Updated

RIYADH, Saudi Arabia -- A court in Saudi Arabia agreed to hear the first lawsuits by Saudi women challenging the kingdom's de facto ban on women driving, a lawyer for one of the women said.

The legal push is a shift by activists after years of simply appealing to Saudi leaders for permission to drive and, more rarely, taking to the roads in small numbers to test enforcement.
Since mid-2011, the limited push to win women the right to drive has been one of the few fronts in a country largely bypassed by the Arab Spring activist movements of the past year.

The lawsuits, one of them by Manal al Sharif, who founded a small movement last year called Women2Drive, risk a backlash from the public and officials in the conservative kingdom.
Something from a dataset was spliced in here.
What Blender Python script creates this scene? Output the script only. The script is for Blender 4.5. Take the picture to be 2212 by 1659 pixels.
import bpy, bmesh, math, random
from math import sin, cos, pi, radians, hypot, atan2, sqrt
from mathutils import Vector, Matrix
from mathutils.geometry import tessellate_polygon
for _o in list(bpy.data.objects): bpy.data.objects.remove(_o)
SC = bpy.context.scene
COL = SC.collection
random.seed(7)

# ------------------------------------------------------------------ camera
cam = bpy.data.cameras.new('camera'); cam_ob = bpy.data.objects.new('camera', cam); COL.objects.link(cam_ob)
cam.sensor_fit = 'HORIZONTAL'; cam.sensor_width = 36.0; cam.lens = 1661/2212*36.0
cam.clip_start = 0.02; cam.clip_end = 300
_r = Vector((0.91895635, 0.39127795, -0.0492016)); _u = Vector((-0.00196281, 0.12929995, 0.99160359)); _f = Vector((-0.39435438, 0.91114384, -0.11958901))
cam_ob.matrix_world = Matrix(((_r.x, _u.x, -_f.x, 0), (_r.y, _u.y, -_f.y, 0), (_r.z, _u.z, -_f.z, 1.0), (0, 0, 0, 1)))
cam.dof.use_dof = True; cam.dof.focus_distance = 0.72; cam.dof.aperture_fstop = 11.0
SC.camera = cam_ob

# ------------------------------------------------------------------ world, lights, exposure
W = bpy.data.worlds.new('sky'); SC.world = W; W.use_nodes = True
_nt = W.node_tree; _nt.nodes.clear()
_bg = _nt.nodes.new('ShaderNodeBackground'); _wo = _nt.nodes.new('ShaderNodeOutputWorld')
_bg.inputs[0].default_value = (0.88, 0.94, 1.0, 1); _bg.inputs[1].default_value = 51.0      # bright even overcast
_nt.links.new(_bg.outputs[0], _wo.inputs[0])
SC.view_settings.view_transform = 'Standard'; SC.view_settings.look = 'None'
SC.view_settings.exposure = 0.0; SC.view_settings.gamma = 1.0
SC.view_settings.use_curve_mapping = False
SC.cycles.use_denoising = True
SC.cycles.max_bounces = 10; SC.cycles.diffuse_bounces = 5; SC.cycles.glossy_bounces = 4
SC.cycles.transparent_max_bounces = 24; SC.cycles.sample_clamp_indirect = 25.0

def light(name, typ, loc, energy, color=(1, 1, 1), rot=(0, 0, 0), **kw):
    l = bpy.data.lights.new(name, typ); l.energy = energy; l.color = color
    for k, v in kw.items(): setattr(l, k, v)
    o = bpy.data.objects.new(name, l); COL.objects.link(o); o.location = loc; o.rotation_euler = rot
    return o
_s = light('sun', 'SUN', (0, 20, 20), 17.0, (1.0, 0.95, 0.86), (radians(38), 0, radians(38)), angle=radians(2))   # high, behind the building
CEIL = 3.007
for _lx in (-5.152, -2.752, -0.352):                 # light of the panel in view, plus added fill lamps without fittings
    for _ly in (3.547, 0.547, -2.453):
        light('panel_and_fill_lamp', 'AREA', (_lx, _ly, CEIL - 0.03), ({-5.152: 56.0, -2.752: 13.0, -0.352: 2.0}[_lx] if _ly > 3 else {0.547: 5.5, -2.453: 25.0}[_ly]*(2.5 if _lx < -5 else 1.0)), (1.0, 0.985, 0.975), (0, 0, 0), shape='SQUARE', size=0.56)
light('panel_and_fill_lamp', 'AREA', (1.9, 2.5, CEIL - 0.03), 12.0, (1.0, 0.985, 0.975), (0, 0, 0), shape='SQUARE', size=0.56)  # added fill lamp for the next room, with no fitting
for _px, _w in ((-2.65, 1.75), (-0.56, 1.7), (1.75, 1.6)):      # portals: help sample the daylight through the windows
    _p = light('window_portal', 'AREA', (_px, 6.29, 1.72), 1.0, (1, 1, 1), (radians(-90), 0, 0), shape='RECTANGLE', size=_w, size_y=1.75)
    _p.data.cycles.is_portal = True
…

But with no breakthroughs in a campaign for the right to drive begun by Saudi women during the first Gulf war in the early 1990s, it was time to change tactics, said Sharif, a 32-year-old Saudi computer consultant. "It's 22 years now," she said. "We have to just finish it."

Government officials contacted about the case did not respond to requests for comment.

No written law bans women from driving in Saudi Arabia, and King Abdullah has said he sees nothing wrong with women driving. But in a country founded by followers of the strict Wahhabi interpretation of Islam, women are uniformly denied driver's licenses and risk sentences of fines, jail or floggings for driving.

Advocates of a ban say it is in line with stringent interpretations of the Koran that discourage the mixing of unrelated women and men. A report prepared by a Saudi academic in December for an advisory body to the king said allowing women the freedom to drive would lead to widespread loss of virginity among unmarried Saudi women.

Advocates of the right to drive call the de facto ban a crippling and costly restriction on millions of Saudi women, forcing them to pay thousands of dollars a year for a driver, depend on male relatives for rides, or simply stay at home.

Sharif started her campaign last year, the same day a Saudi court jailed her for more than a week for driving and having herself videotaped driving.

Sharif's lawyer, AbdulRahman Allahim, said Monday that a court that hears citizen complaints against the government, the Board of Grievances, had agreed to hear the case. Prosecution of women drivers is typically handled elsewhere, in religious courts.

In a possible shift that could improve the chances of women seeking the right to drive, among other issues, a local newspaper reported on Saturday that Saudi authorities would create a new commission to handle social issues such as women driving.

While the government has not confirmed the report, the suggestion that cases of women driving might be moved out of religious courts electrified both sides of the debate.